A resolução também amplia impedimentos sociais, ambientais e climáticos para o acesso ao crédito rural, como a extensão a todos os biomas da vedação ao financiamento da área total de imóveis rurais com embargos por desmatamento ilegal, mesmo que esses sejam parciais. Antes, essa restrição era aplicada apenas na Amazônia. A medida é alvo de críticas e de pedidos de alteração por parte do setor produtivo, principalmente em relação aos embargos. Propostas de revisão têm sido discutidas em âmbito ministerial.
Uma ala defende a rigidez no tratamento das áreas embargadas, para coibir ilegalidades e passar uma mensagem dura a quem tenta transgredir as regras. Essa parcela do governo lembra que há regras para a suspensão das restrições com a regularização da obra ou atividade que as motivou, por decisão da autoridade ambiental. Segundo o Ibama, entre 2019 e 2023 foram lavrados mais de 16 mil termos de embargo e emitidas 2,5 mil decisões de desembargo.
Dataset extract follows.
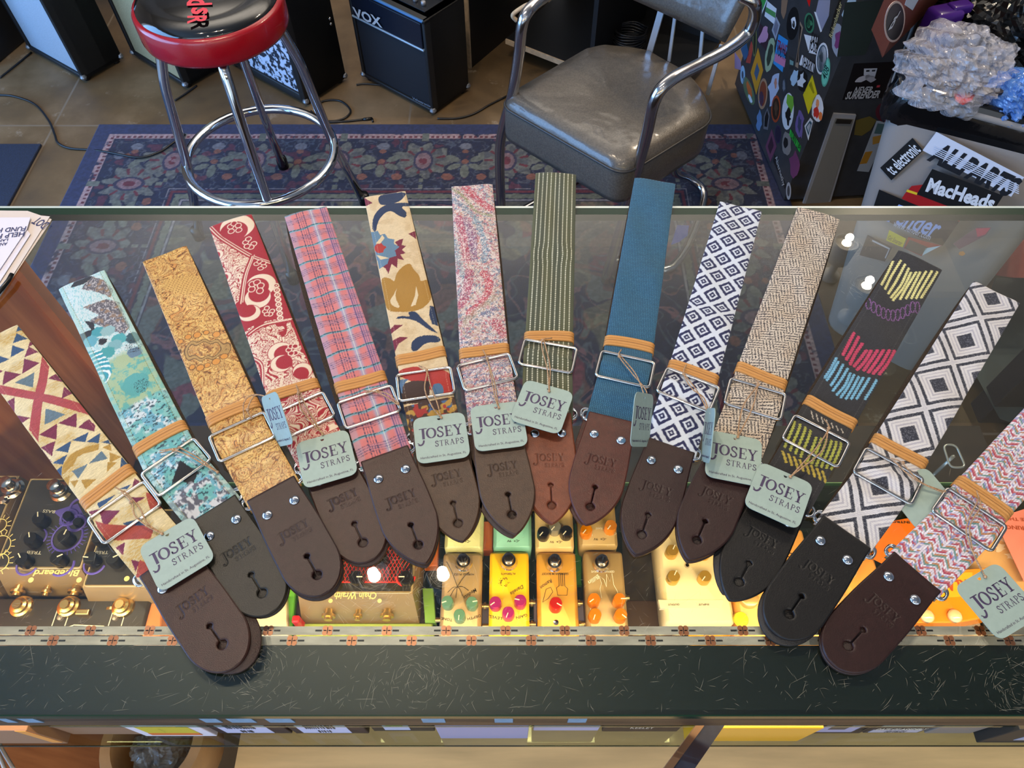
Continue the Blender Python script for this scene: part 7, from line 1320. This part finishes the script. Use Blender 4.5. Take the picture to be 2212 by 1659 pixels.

Entidades de produtores dizem que a resolução expandiu o conceito de embargo, que se limitaria à área afetada e não à propriedade inteira. A justificativa é que algumas ocorrências que levam ao embargo podem não ter relação com intenção ou culpa do produtor. A intenção é que o veto ao crédito seja direcionado aos limites do local embargado e não a todo o imóvel rural.
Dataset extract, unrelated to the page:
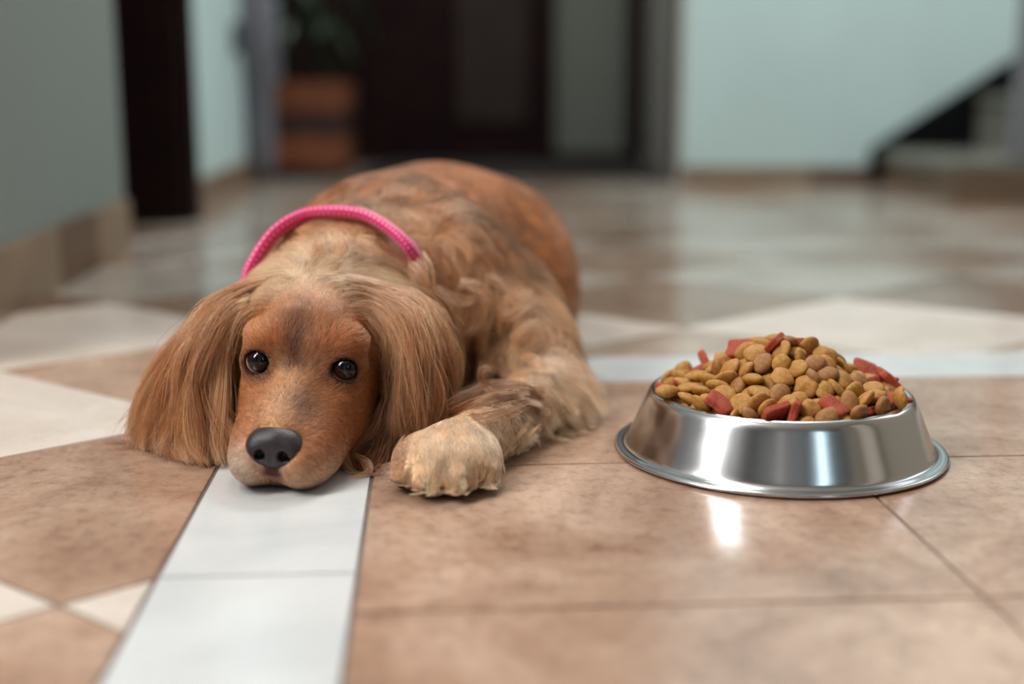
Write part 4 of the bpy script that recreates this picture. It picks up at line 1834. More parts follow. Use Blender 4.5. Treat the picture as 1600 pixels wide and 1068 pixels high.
def comb(P, N):
    h = w2h(P)
    x, y, z = h.T
    # head: away from the nose, fanning outwards over the brow
    hd = h - np.array([0, -0.012, 0.046])
    hd = hd * np.array([1.5, 1, 1.0])
    lat = np.zeros_like(hd)
    out_ = sstep(0.012, 0.042, np.abs(x)) * sstep(0.095, 0.125, y)
    hd = unit(hd) + out_[:, None] * np.stack([np.sign(x) * 1.6, -0.35 + 0 * x, -0.9 + 0 * x], -1)
    D_head = unit(hd) @ HR.T
    sx = P[:, 0] - (-0.10)
    D_body = np.stack([0.9 * sx + 0.1, 1.0 + 0 * sx, -0.5 - 2.0 * np.abs(sx)], -1)
    D_neck = np.stack([3.0 * (P[:, 0] + 0.148), 0.55 + 0 * sx, -0.5 - 4 * np.abs(P[:, 0] + 0.148)], -1)
    D_sho = np.stack([0.35 + 0 * sx, -0.05 + 0 * sx, -1.0 + 0 * sx], -1)
    D_leg = np.stack([0.55 + 0 * sx, -0.45 + 0 * sx, -0.75 + 0 * sx], -1)
    D_paw = np.stack([(P[:, 0] + 0.046) * 9, -1.0 + 0 * sx, -0.55 + 0 * sx], -1)
    wh = 1 - sstep(0.150, 0.185, y)
    wh = wh * (np.abs(x) < 0.085)
    wn = (1 - sstep(1.04, 1.14, P[:, 1])) * (P[:, 2] > 0.03)
    right = sstep(-0.075, -0.045, P[:, 0])
    wl = right * (1 - sstep(1.09, 1.13, P[:, 1])) * (1 - sstep(0.050, 0.075, P[:, 2]))
    ws = right * (1 - sstep(1.13, 1.20, P[:, 1])) * (1 - wl)
    wp = right * (1 - sstep(0.895, 0.925, P[:, 1]))
    D = unit(D_body)
    D = D * (1 - wn)[:, None] + unit(D_neck) * wn[:, None]
    D = D * (1 - ws)[:, None] + unit(D_sho) * ws[:, None]
    D = D * (1 - wl)[:, None] + unit(D_leg) * wl[:, None]
    D = D * (1 - wp)[:, None] + unit(D_paw) * wp[:, None]
    wh = wh * (1 - right * (P[:, 2] < 0.05) * (x > 0.075))
    D = D * (1 - wh)[:, None] + D_head * wh[:, None]
    return D


def vnoise(P, f, seed):
    """cheap smooth vector noise"""
    r = np.random.default_rng(seed)
    o = np.zeros_like(P)
    for i in range(5):
        k = r.normal(size=(3, 3)) * f
        ph = r.random(3) * 6.28
        o += np.sin(P @ k + ph)
    return o / 2.2


def grow(P, N, L, lift, K=7, clump=None, clump_amt=0.5, curl=0.0, wob=0.25, grav=0.3, wave_f=1.0, nf=28, hold=True, zmin=0.0015):
    n = len(P)
    D = comb(P, N)
    wob = np.broadcast_to(np.asarray(wob, float), (n,))[:, None]
    D = D + wob * vnoise(P, nf, 3) + 0.5 * wob * vnoise(P, nf * 3.5, 5) + 0.16 * rng.normal(size=(n, 3))
    D = unit(D - (D * N).sum(-1, keepdims=True) * N)
    S = np.cross(N, D)
    t = np.linspace(0, 1, K)
    pts = np.zeros((n, K, 3))
    pts[:, 0] = P - N * 0.0005
    lift = np.broadcast_to(lift, (n,))
    for i in range(1, K):
        tm = (t[i] + t[i - 1]) / 2
        d = D + N * (lift * (1 - 1.5 * tm))[:, None] + np.array([0, 0, -1.0]) * (grav * tm)
        pts[:, i] = pts[:, i - 1] + unit(d) * (L / (K - 1))[:, None]
    if clump:
        m = max(2, n // clump)
        ci = rng.choice(n, m, replace=False)
        kd = kdtree.KDTree(m)
        for a, q in enumerate(ci):
            kd.insert(P[q], a)
        kd.balance()
        near = np.array([kd.find(q)[1] for q in P])
        g = ci[near]
        ph = rng.random(m)[near] * 6.28
        w = clump_amt * t[None, :, None] ** 1.3
        tgt = pts[g] + (P - P[g])[:, None, :] * (1 - 0.65 * t[None, :, None])
        tgt = tgt - pts[g][:, :1] + pts[g][:, :1]
        pts = pts * (1 - w) + tgt * w
        if curl:
            amp = curl * L[:, None] * t[None, :] ** 1.4
            pts += S[g][:, None, :] * (np.sin(6.28 * wave_f * t[None, :] + ph[:, None]) - np.sin(ph)[:, None])[..., None] * amp[..., None]
        cid = near
    else:
        cid = np.arange(n)
    if hold:
        for i in range(1, K):
            q = pts[:, i]
            dd = sdf_pts(q)
            m = dd < 0.0006
            if m.any():
                gdir = sdf_grad(q[m])
                q[m] += gdir * (0.0006 - dd[m] + 0.0004 * rng.random(m.sum()))[:, None]
            q[:, 2] = np.maximum(q[:, 2], zmin + 0.001 * (t[i]))
    return pts, cid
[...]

“A decisão de bloquear o crédito para a totalidade das áreas embargadas fere a legislação, ignora conceitos legais e afronta as garantias constitucionais dos produtores rurais. O embargo é um ato administrativo notoriamente ineficiente, e, não raramente, erros em sua aplicação se arrastam por anos sem solução”, disse Thiago Rocha, presidente da Câmara de Modernização do Crédito do Ministério da Agricultura.
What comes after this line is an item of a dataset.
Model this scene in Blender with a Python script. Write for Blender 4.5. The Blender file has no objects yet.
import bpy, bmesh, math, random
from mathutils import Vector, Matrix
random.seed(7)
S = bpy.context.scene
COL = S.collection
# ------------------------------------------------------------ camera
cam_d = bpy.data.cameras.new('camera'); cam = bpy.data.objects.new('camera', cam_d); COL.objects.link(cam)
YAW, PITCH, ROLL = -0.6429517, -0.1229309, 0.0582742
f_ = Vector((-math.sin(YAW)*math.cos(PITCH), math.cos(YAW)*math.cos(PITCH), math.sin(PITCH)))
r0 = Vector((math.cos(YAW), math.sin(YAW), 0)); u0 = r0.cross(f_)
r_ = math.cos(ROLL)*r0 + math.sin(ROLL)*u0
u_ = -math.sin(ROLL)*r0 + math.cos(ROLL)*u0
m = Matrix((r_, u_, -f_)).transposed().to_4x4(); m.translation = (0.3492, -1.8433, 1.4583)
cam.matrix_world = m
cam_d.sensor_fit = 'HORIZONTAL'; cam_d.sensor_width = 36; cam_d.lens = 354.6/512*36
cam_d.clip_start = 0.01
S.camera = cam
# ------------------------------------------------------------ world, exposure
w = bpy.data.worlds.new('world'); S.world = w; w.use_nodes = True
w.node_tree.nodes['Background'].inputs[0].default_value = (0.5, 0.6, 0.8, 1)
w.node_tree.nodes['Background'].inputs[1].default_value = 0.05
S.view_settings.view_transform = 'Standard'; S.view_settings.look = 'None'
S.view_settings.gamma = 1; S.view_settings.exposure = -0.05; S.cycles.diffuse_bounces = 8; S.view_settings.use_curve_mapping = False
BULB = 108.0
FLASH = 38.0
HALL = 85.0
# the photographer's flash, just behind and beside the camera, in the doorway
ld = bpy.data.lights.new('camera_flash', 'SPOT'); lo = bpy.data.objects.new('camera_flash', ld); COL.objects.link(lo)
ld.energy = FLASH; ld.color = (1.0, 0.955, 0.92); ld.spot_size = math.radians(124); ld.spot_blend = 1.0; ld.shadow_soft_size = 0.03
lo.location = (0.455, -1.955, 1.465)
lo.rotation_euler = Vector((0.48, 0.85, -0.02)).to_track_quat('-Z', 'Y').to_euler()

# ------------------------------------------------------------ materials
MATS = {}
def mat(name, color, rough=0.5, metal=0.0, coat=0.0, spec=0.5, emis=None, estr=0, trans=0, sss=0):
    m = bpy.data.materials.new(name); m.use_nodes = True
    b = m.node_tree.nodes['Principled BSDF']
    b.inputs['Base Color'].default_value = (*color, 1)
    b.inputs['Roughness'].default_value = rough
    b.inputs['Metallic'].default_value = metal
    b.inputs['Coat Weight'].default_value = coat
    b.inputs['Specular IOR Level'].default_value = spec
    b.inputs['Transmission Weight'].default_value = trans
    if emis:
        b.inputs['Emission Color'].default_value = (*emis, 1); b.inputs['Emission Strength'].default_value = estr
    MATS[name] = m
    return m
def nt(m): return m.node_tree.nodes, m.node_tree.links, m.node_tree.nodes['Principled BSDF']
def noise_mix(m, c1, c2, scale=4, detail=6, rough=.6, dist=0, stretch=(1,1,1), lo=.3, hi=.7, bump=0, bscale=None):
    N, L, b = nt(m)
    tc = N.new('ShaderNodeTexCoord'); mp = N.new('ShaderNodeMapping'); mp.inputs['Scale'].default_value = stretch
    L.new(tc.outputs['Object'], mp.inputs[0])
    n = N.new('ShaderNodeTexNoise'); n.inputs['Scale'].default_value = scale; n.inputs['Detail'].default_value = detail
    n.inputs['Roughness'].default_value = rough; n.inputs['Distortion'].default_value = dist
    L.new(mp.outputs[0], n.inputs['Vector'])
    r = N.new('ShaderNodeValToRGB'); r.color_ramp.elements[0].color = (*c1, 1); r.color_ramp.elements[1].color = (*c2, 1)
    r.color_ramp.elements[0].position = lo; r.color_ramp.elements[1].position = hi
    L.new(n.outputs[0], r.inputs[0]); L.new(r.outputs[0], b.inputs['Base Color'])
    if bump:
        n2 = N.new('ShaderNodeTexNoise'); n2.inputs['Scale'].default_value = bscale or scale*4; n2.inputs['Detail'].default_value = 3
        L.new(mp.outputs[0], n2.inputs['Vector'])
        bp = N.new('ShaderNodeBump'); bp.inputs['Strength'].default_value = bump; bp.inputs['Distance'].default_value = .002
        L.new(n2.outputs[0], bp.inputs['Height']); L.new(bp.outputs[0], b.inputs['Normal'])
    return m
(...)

Para Rocha, ampliar o conceito de embargo para vedar crédito ao empreendimento em sua integralidade pode incentivar alterações no Código Florestal. “Precisamos de uma solução mais eficiente para coibir condutas lesivas ao meio ambiente, sem infringir os direitos fundamentais daqueles que se esforçam para cumprir todo o nosso arcabouço legal”, completou.
Paulo Pichetti, diretor de Assuntos Internacionais e de Gestão de Riscos Corporativos do Banco Central, disse que é possível, em tempo real, olhar os pedidos de concessão de crédito rural atualmente. “De agora em diante, esse é um instrumento poderosíssimo que usamos de forma contínua para fazer o papel de direcionar os recursos de crédito do Sistema Financeiro Nacional para atividades que sejam sustentáveis”, disse, em evento online nessta segunda-feira (2/9).
Mariana Stussi, analista do Climate Policy Initiative (CPI/PUC-Rio) disse que ainda é preciso avançar no monitoramento do desmatamento nas propriedades tomadoras de crédito rural, exigir a comprovação de autorização para supressão da mata e suspender a concessão do financiamento a quem não conseguir comprovar sua regularidade. Segundo ela, a incorporação de dados de uso da terra, como do Prodes e do MapBiomas, aos dados do BC pode permitir a emissão de alertas às instituições financeiras caso seja detectado algum desmatamento.
“A evolução contínua dessas normas, assim como sua implementação e verificação, é importante para promover a sustentabilidade no crédito rural”, completou Priscila Souza, gerente sênior de Avaliação de Política Pública do CPI/PUC-Rio.